RECUPERAÇÃO DO CIRURGIA
Operei em janeiro e voltei a treinar em maio. Fiz uma limpeza no cotovelo esquerdo, pois apareceram alguns calos ósseos e tive que fazer essa limpeza para ganhar uma amplitude de movimento. Já estava sentindo dores antes mesmo da Olimpíada do Rio, mas evitei passar por cirurgia na época. Competi com lesão mesmo. Preferi operar enquanto não havia começado a contagem de pontos para o ranking olímpico de 2020.

VIDA APÓS OURO EM 2016
Mudou tudo. Hoje, sou mais reconhecida nas ruas e encarada de outra forma nas competições por minhas adversárias. Nas mensagens que recebo pelas redes sociais, vejo que muitas crianças se espelham em mim. Dentro do judô, sinto que tenho que procurar coisas novas no meu estilo de luta. Tenho treinado novos golpes para tentar chegar a Tóquio e surpreender minhas adversárias.

FALTA DE CONCENTRAÇÃO
O excesso de compromissos fora do esporte com certeza atrapalhou meu desempenho em 2017. Muitas vezes, em uma semana inteira eu só conseguia fazer dois treinos, é muito pouco. Isso a gente costuma fazer apenas em um dia. Estava ficando bem complicado, e o professor Ney [Wilson] me chamou a atenção muitas vezes. Sempre lutei pensando na minha família, em ajudá-los. Mas quando a gente consegue ser campeã mundial ou olímpica, passa a ter um certo conforto e isso tira um pouco da nossa competitividade.

ROTINA DE PALESTRAS
Perdi a conta de quantas palestras fiz no ano passado. Ficava praticamente na ponte aérea Rio-São Paulo todos os dias. Quase não ficava na minha própria casa. Fazia [palestras] para empresas, escolas, alguns projetos com jovens de comunidades, que era para contar um pouco da minha história de vida, a minha volta por cima, para poder motivar essas pessoas. Foi uma responsabilidade muito grande, mas sempre fui bem recebida. As pessoas elogiavam, ficavam emocionadas com a minha história de vida. Foi muito bacana essa troca.

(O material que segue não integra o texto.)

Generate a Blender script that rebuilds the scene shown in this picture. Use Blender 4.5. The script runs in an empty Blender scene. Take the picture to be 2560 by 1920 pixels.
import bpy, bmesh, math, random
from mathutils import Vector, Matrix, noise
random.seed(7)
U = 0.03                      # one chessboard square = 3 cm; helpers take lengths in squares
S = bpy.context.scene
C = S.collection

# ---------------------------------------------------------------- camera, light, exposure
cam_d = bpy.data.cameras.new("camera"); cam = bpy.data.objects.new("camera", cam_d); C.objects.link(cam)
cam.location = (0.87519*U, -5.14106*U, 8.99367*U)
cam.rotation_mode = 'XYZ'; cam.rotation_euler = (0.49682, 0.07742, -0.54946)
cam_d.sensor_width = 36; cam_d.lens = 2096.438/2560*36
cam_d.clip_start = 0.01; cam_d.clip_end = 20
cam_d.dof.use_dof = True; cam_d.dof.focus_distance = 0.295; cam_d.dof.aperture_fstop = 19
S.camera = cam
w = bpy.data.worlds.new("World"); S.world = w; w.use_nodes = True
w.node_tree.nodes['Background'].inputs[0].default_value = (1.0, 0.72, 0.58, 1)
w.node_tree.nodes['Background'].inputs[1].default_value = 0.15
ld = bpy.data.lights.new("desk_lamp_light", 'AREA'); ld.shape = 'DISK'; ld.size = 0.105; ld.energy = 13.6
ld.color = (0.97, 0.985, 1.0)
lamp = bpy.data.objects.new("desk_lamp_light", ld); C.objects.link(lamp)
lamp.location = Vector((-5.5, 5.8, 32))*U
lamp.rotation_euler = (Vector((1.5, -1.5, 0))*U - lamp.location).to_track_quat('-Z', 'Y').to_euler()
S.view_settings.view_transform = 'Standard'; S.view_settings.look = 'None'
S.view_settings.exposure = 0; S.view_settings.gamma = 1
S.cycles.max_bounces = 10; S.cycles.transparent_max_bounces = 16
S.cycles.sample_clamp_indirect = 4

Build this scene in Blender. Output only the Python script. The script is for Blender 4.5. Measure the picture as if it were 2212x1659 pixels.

VIOLÊNCIA NO RIO DE JANEIRO
É muito triste. Agora virão as eleições e a esperança é que a situação comece a melhorar. Cresci dentro de uma comunidade, então muitas coisas que assustam algumas pessoas, a mim não assustam tanto. Quando vejo na internet notícias falando que tem tiroteio aqui ou ali, apenas evito passar por determinados lugares, mas sou muito caseira.

EVOLUÇÃO NO RANKING
Estou em nono lugar, mas essa situação vai mudar. Algumas meninas que foram medalhistas no Rio estão fora da zona de pontuação. A [japonesa] Kaori Matsumoto, bronze em 2016, teve um bebê e não pontuou. A francesa que perdeu na disputa do bronze [Automne Pavia] também teve filho. Algumas pararam para tratar de lesões e não conseguiram voltar, então tem muita atleta que não está 100%.

TÓQUIO-2020
Chegar à final olímpica é o objetivo de qualquer atleta, ainda mais no Japão, que é o berço do judô. Ganhar uma medalha na casa da nossa modalidade seria incrível. É o que qualquer judoca sonha.

Rafaela Silva, 26
​Nascida no Rio de Janeiro, foi criada na favela Cidade de Deus e descoberta para o judô no Instituto Reação. Em 2013, tornou-se campeã mundial na categoria 57 kg. Em 2016, foi medalhista de ouro nos Jogos do Rio.